10.  "Adam & Eve" Raised work England C 1660. Polychrome silk and metal
thread on silk satin ground.  Embellished with seed pearls.  This is the
earliest piece in the collection, and mis dated in my opinion.  It has a
central figure of the tree and a snake, with Adam and Eve on either side.
The stitching is as awful as the picture is wonderful.  Definitely
domestically worked.  There are things embroidered all over this picture:
people, animals, flowers, plants, birds, words on top of some of them.  It
is just terrible stitching and a glory to see!
 
11.  "Embroidered picture" England 1675. Raised work, silk and metal thread
on silk satin.  This picture denotes something, the museum didn’t know
what.  I know but can’t remember, but I have seen it in a pattern book.  It
has a fountain in the center, a man sitting alone at the bottom left
corner, and a lady on horseback lead by a man with a staff  in front.
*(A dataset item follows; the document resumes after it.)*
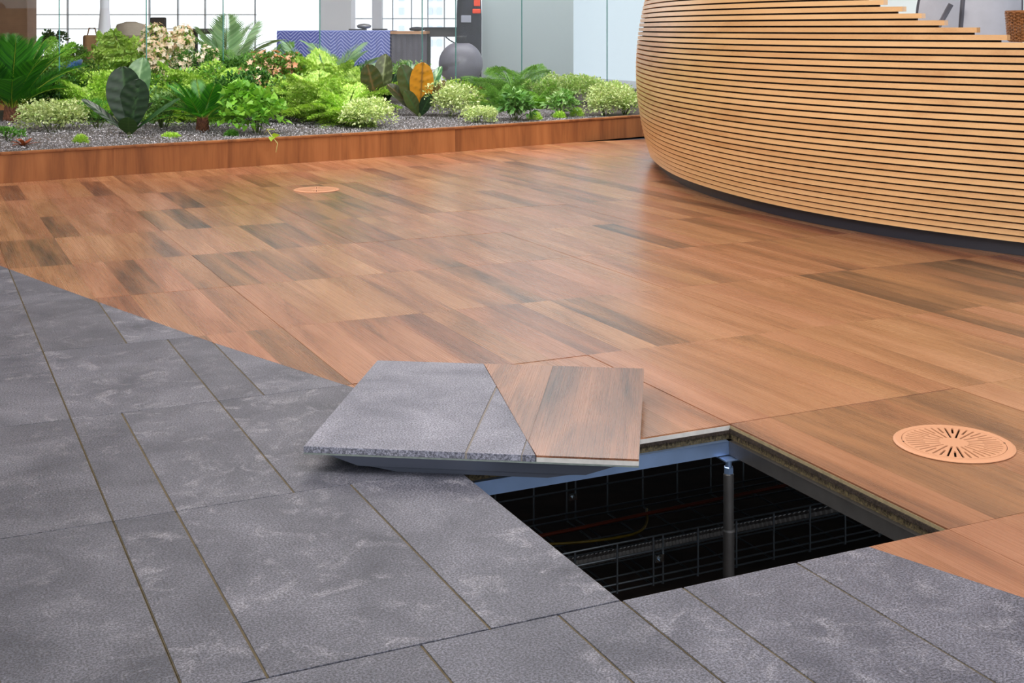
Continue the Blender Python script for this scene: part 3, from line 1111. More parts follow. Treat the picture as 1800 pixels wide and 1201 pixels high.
c1 = W((1735 - 900) / F_PX * 5.6, 5.6); office_chair(c1, -YAW + .15, 'pale grey round-backed office chair behind the basket', 1.12, .145)
c2 = W((1660 - 900) / F_PX * 6.4, 6.4); office_chair(c2, -YAW - .5, 'pale grey office chair behind the stepped slat ends', 1.02, .13)

# ------------------------------------------------------------------ planter
planter = empty('planter_bed', tuple(PL[4]), label='long low timber planter bed of grey gravel along the glass partition', cat='planter')
PO = Vector(PL[4])
PH = .160


def pn(i):
    a = PL[max(i - 1, 0)]; b = PL[min(i + 1, len(PL) - 1)]
    t = (b - a).normalized()
    return Vector((-t.y, t.x, 0))


BW = 4.2
for i in range(len(PL) - 1):
    n0, n1_ = pn(i), pn(i + 1)
    a0, b0 = PL[i] - PO, PL[i + 1] - PO
    t = (b0 - a0).normalized()
    L = (b0 - a0).length
    pan = [(a0.x, a0.y), (b0.x, b0.y), (b0.x + n1_.x * .02, b0.y + n1_.y * .02), (a0.x + n0.x * .02, a0.y + n0.y * .02)]
    o = MB().prism([(p[0] - a0.x, p[1] - a0.y) for p in pan], 0, PH - .014).build('front_panel', M['planter_wood'], planter, (a0.x, a0.y, 0), rnd=(random.random(), .2, .3))
    q = [(-n0.x * .006 + a0.x, -n0.y * .006 + a0.y), (b0.x - n1_.x * .006, b0.y - n1_.y * .006), (b0.x + n1_.x * .034, b0.y + n1_.y * .034), (a0.x + n0.x * .034, a0.y + n0.y * .034)]
    MB().prism([(p[0] - a0.x, p[1] - a0.y) for p in q], PH - .014, PH).build('rim', M['planter_wood'], planter, (a0.x, a0.y, 0), rnd=(random.random(), .35, .2), bevel=.003)
bed = [(PL[i] - PO + pn(i) * .02) for i in range(len(PL))]
back = [(PL[i] - PO + pn(i) * BW) for i in range(len(PL))]
MB().prism([(p.x, p.y) for p in bed] + [(p.x, p.y) for p in back[::-1]], 0.0, .118).build('soil', M['soil'], planter)
for i in range(len(PL) - 1):
    q = [back[i], back[i + 1], back[i + 1] + pn(i + 1) * .04, back[i] + pn(i) * .04]
    MB().prism([(p.x, p.y) for p in q], 0, .17).build('back_board', M['planter_wood'], planter, rnd=(.4, .3, .2))
# inner timber edging seen between the cycads
e0, e1 = on_plane(-30, 192, .12) - PO, on_plane(215, 184, .12) - PO
tdir = (e1 - e0).normalized(); nd = Vector((-tdir.y, tdir.x, 0))
MB().prism([(p.x, p.y) for p in (e0, e1, e1 + nd * .3, e0 + nd * .3)], .10, .185).build('timber_edging', M['planter_wood'], planter, rnd=(.6, .0, .1))
# gravel
n = 64000
tt = rng.random(n) ** 1.0
px_ = rng.uniform(PL[0].x, PL[-1].x - 3.5, n)
plx = np.array([p.x for p in PL]); ply = np.array([p.y for p in PL])
base_y = np.interp(px_, plx, ply)
off = .035 + (rng.random(n) ** 1.5) * 2.6
gp = np.stack([px_ - .20 * off - PO.x, base_y + .98 * off - PO.y, .118 + rng.random(n) * .006 + np.clip((off - .1) * .02, 0, .02)], 1)
tet = np.array([(1, 0, -.5), (-.5, .87, -.5), (-.5, -.87, -.5), (.3, .1, .7), (0, 0, -1.0)], float)
tf = np.array([(0, 1, 3), (1, 2, 3), (2, 0, 3)])
sz = rng.uniform(.003, .0065, (n, 1, 1))
ang = rng.uniform(0, 6.28, n)
ca, sa = np.cos(ang), np.sin(ang)
Vg = tet[None, :4, :] * sz * rng.uniform(.6, 1.3, (n, 1, 3))
Vr = np.stack([Vg[..., 0] * ca[:, None] - Vg[..., 1] * sa[:, None], Vg[..., 0] * sa[:, None] + Vg[..., 1] * ca[:, None], Vg[..., 2]], -1) + gp[:, None, :]
Tg = (tf[None] + (np.arange(n) * 4)[:, None, None]).reshape(-1, 3)
gc = rng.choice([.05, .10, .16, .25, .42], n, p=[.2, .28, .27, .17, .08])
gcol = np.repeat(np.stack([gc, gc * .97, gc * 1.06], 1), 4, axis=0)
gm_, gnt, gb = new_mat('gravel_stone')
ga = N(gnt, 'ShaderNodeAttribute', attribute_name='col'); gnt.links.new(ga.outputs['Color'], gb.inputs['Base Color']); gb.inputs['Roughness'].default_value = .8
tag(link('gravel', mesh_tri('gravel', Vr.reshape(-1, 3), Tg, gcol), planter, mat=gm_), kind='stuff')

# ------------------------------------------------------------------ plant generators
UPV = np.array([0, 0, 1.0])
LEAF4 = (np.array([(0, 0, 0), (-.30, .45, .05), (.30, .45, .05), (0, 1, -.08), (0, .45, -.03)], float), np.array([(0, 4, 1), (0, 2, 4), (1, 4, 3), (4, 2, 3)]))
LEAF2 = (np.array([(0, 0, 0), (-.20, .4, .02), (.20, .4, .02), (0, 1, -.04)], float), np.array([(0, 2, 1), (1, 2, 3)]))
NARROW = (np.array([(0, 0, 0), (-.045, .4, .02), (.045, .4, .02), (0, 1, -.08)], float), np.array([(0, 2, 1), (1, 2, 3)]))
HEART = (np.array([(0, .12, 0), (-.32, 0, .05), (-.46, .32, .06), (-.2, .72, .02), (0, 1, -.10), (.2, .72, .02), (.46, .32, .06), (.32, 0, .05), (0, .5, -.04)], float),
         np.array([(0, 8, 1), (1, 8, 2), (2, 8, 3), (3, 8, 4), (4, 8, 5), (5, 8, 6), (6, 8, 7), (7, 8, 0)]))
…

Definitely allegorical, perhaps of Mary and Joseph.  Anyway, another spot
applique on a silk satin ground.  Wildly out of scale, the quality of
stitches varies, shading is basic.  Domestic.  The date of 1675 is a smidge
late based on the clothes worn, but it could have been worked by someone in
the country not so aware of fashion.  Most probably was, the stitching and
materials are not the finest I have examined.